May the forest be with you: leveraging GEDI’s spaceborne lidar data for tropical ecosystem applications

Here, we provide an overview of the use of light detection and ranging (lidar) for tropical ecosystem applications, with a particular focus on the Global Ecosystem Dynamics Investigation (GEDI). We summarize how data from GEDI measures vegetation vertical structure and give a step-by-step description of how to obtain spatially-subset GEDI Level 2A data from the NASA EarthData Search web portal. We then provide an example of how to characterize the structure of various vegetation classes in Ucayali, Peru. These vegetation classes include: (1) old-growth lowland forest, (2) young lowland vegetation regrowth (‘Purma’)”, (3) secondary lowland forest, (4) mature oil palm plantations, and (5) cacao plantations (monocrop and agroforestry). We interpret the structural height metrics from GEDI among each of these vegetation classes, identifying edge effects as a possible influence on our results. To address this issue, we conducted a final analysis of the data with an area of 35m diameter footprint (25m of the original diameter area of the beam, and 10m as a conservative additional buffer) and excluded any observations that did not completely overlap with each land cover polygon. When we removed edge effects, no observations remained in the cacao data set and fewer observations remained in the forest stage data set. Nonetheless, the overall structural patterns shown in the relative heights of each forest stage remained very similar. We recommend that future projects utilizing spaceborne lidar for tropical ecosystems consider adopting the techniques and best practices we describe here, including refined noise filtering and explicit consideration of edge effects.

本文概述了光检测与测距（light detection and ranging，lidar）在热带生态系统研究中的应用，重点关注全球生态系统动态调查（Global Ecosystem Dynamics Investigation，GEDI）项目。

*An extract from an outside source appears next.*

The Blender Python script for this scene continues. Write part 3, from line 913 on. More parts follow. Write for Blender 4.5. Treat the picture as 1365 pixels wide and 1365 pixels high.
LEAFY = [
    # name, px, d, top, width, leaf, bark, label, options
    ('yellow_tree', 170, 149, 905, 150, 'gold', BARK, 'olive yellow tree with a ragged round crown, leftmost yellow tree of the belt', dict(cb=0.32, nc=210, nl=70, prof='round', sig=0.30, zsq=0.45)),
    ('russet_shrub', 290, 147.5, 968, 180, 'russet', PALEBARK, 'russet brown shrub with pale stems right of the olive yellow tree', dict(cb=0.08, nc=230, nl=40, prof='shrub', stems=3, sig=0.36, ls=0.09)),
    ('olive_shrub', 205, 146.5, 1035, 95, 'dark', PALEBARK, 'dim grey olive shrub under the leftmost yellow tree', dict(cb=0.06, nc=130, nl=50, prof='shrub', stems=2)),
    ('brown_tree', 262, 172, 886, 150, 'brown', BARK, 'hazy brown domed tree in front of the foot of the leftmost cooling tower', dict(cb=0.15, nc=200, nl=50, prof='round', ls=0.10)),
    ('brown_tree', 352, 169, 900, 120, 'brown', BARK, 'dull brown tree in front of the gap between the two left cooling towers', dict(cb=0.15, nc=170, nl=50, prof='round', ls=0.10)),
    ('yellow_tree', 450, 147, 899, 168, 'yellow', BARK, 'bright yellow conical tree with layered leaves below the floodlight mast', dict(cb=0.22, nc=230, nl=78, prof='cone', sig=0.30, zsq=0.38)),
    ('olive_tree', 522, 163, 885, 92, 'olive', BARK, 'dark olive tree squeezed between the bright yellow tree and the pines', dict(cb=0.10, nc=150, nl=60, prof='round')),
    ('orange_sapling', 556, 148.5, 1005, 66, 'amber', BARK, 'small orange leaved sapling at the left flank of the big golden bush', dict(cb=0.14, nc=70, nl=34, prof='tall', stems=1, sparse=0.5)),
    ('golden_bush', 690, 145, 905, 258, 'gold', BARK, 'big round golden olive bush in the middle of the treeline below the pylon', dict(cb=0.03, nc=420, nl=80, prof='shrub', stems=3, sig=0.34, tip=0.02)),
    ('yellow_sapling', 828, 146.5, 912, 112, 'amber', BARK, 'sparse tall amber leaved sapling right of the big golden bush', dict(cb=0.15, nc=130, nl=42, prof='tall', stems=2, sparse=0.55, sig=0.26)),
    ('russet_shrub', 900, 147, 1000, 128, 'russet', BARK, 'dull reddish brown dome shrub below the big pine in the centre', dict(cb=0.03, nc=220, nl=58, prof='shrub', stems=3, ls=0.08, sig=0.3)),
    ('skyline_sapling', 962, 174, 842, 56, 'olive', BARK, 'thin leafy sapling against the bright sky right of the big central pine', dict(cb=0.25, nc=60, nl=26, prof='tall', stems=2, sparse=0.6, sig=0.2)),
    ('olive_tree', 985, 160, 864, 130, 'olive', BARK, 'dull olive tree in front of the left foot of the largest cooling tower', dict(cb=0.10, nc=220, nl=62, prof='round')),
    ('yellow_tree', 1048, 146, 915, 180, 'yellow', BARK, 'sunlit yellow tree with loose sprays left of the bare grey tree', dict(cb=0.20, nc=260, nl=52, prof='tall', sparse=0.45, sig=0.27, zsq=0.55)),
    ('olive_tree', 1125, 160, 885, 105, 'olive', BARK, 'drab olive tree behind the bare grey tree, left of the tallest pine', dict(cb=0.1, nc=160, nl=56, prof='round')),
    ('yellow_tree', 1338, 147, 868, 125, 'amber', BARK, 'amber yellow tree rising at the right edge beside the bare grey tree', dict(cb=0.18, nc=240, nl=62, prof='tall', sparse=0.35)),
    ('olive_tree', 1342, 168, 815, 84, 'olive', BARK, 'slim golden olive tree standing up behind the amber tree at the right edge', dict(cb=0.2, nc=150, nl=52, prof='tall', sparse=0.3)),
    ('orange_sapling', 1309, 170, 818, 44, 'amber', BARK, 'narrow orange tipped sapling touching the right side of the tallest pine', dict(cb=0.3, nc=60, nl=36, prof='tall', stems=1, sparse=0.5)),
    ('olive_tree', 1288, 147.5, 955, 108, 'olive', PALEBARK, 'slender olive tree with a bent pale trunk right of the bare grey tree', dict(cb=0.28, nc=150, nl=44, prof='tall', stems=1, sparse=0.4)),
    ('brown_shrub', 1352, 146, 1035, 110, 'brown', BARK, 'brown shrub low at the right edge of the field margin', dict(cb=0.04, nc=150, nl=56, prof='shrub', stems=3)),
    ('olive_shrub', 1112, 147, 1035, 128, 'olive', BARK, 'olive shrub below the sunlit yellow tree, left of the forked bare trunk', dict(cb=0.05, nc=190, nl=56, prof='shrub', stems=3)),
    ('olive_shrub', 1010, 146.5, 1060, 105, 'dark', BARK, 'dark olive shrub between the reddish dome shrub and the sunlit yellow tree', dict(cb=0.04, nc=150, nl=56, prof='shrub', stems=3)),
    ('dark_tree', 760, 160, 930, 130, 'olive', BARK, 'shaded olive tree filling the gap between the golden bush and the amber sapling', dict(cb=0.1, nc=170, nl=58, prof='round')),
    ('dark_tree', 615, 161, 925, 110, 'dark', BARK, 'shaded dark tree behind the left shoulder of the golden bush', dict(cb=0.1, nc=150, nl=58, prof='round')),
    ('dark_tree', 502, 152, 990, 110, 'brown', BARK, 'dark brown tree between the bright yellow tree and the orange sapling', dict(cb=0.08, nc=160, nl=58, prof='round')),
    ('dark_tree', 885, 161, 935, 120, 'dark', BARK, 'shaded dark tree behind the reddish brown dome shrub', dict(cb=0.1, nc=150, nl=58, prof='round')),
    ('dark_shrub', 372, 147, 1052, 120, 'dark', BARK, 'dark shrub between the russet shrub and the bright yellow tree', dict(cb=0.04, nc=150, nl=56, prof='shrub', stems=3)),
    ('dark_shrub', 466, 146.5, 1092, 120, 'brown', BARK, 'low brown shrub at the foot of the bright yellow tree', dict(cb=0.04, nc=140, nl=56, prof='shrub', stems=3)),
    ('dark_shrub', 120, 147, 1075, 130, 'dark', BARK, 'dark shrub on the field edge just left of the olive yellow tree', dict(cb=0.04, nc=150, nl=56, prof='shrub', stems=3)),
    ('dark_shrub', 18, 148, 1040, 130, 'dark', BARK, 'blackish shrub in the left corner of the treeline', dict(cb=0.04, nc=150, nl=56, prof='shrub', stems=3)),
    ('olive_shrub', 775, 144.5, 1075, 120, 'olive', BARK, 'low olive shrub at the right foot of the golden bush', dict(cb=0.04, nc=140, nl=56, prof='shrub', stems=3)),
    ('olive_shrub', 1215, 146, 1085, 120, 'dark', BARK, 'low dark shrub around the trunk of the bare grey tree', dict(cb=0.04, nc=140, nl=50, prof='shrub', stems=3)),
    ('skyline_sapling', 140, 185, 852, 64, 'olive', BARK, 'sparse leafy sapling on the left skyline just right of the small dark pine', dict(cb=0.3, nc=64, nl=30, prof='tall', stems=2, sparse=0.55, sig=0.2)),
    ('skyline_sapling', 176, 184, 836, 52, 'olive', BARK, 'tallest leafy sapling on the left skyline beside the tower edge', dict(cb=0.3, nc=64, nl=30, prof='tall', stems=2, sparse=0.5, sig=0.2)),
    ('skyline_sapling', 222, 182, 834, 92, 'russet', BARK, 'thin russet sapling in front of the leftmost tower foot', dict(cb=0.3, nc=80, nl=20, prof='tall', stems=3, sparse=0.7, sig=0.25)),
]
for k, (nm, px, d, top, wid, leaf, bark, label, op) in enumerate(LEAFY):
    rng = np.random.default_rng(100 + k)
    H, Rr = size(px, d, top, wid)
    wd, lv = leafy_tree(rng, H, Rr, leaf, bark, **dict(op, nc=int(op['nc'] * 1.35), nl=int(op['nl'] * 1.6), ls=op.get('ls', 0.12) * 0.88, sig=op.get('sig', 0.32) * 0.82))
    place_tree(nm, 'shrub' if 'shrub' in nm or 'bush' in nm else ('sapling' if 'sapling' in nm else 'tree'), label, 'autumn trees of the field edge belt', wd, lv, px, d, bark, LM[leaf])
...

本文首先梳理了GEDI数据如何反演植被垂直结构，并分步说明了如何从NASA EarthData Search门户网站获取空间裁剪后的GEDI 2A级数据。随后以秘鲁乌卡亚利地区为例，展示了如何表征不同植被类型的结构特征。本次研究涉及的植被类型包括：(1) 原始低地森林；(2) 年轻低地植被恢复地（‘Purma’）；(3) 次生低地森林；(4) 成熟油棕种植园；(5) 可可种植园（包括单作与农林复合两种模式）。本文针对上述各类植被类型，解析了GEDI获取的结构高度指标，并指出边缘效应可能是影响研究结果的潜在因素。为解决该问题，本研究采用直径35米的足迹范围（其中25米为激光束原始直径覆盖区域，额外增加10米作为保守缓冲区）对数据进行最终分析，并剔除了未与各土地覆盖多边形完全重合的观测样本。剔除边缘效应后，可可种植园的观测样本完全消失，森林演替阶段的观测样本也有所减少。尽管如此，各森林阶段相对高度所呈现的整体结构模式仍基本保持一致。最后，本文建议未来将星载激光雷达应用于热带生态系统研究的项目，可参考本文所述的技术方法与最佳实践，包括精细化噪声滤波以及明确考量边缘效应的影响。